The planned housing development for this expanse along with the water feature will transform this community and begin to nudge the levers of inward investment and further funding.

“We had been looking at a community hub,” says Mr Maclean, “because, though we have the swimming pool and community centre and the Donald Dewar sports centre, we needed something that local groups can call their own. The library will be moved within Garscadden House and that will be developed as a place where local groups can find a permanent home.

“It’s a large neighbourhood, so we can’t put everything down here. Active travel is therefore important and vital to making this all work. It’s why planned cycle lanes are so important. A good community bus service is also important in a place like Drumchapel, especially in getting people to and from the health centres and the shopping centre.”

Drumchapel’s residents want merely what most people want, including not needing to move away from their own people. “People don’t want to move away from Drumchapel,” says Anne McTaggart, the local councillor for Drumchapel/Anniesland. “They have such a deep love for this place reinforced by several generations of their families. They want better affordable housing and place that their children can take pride in.

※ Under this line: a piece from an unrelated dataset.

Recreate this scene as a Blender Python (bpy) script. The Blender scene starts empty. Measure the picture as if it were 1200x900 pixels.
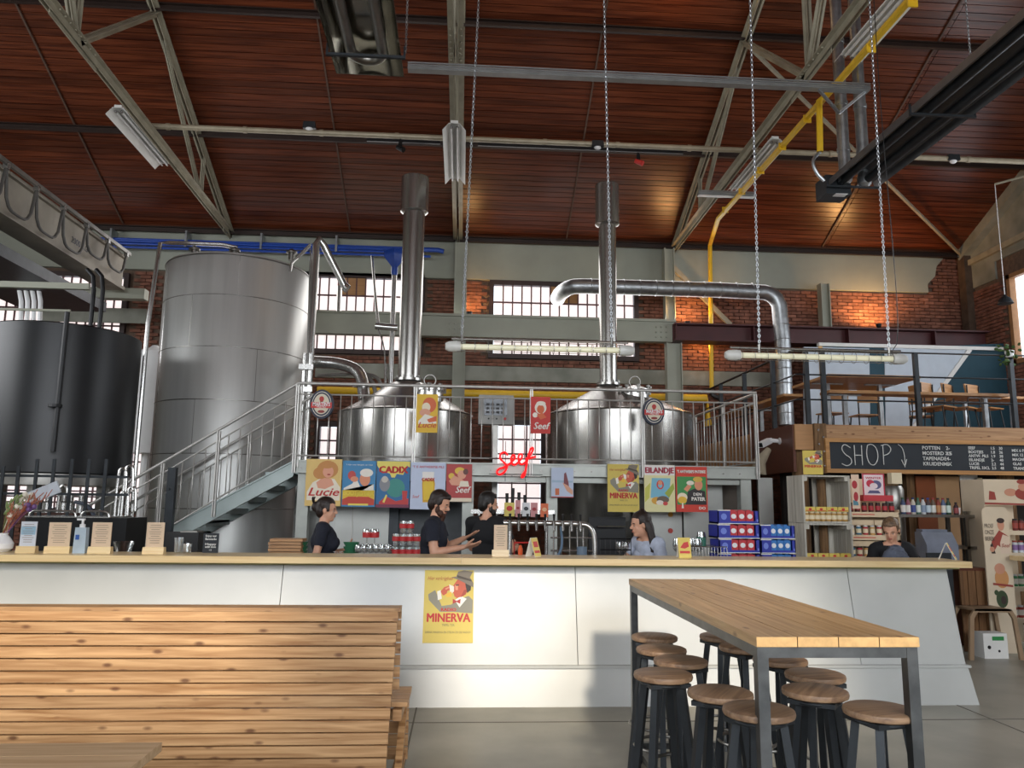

“The local secondary school, Drumchapel Secondary does a great job with heroic teachers and is in demand by families outwith the immediate catchment area. I’ve represented this area for more than 15 years and have worked here as a social worker. The community involvement is incredible and people are absolutely thrilled that after two decades of discussions about what this place needs something substantial is finally happening.

“We also have a great rapport with Edrington who are regarded as very good employers here. We’re excited to include them and other vital economic stakeholders in what will be some very exciting times for Drumchapel.”

Later this week, Alex Maclean will meet with bosses at Edrington, makers of the Macallan, Highland Park and the Famous Grouse. They have around 1,000 local workers and are generally regarded as “a good and caring employer”.

It will be one of several discussions with local businesses in the coming months. There’s a sense of optimism that the announcement of the shopping centre funding package will encourage all of them to climb on board.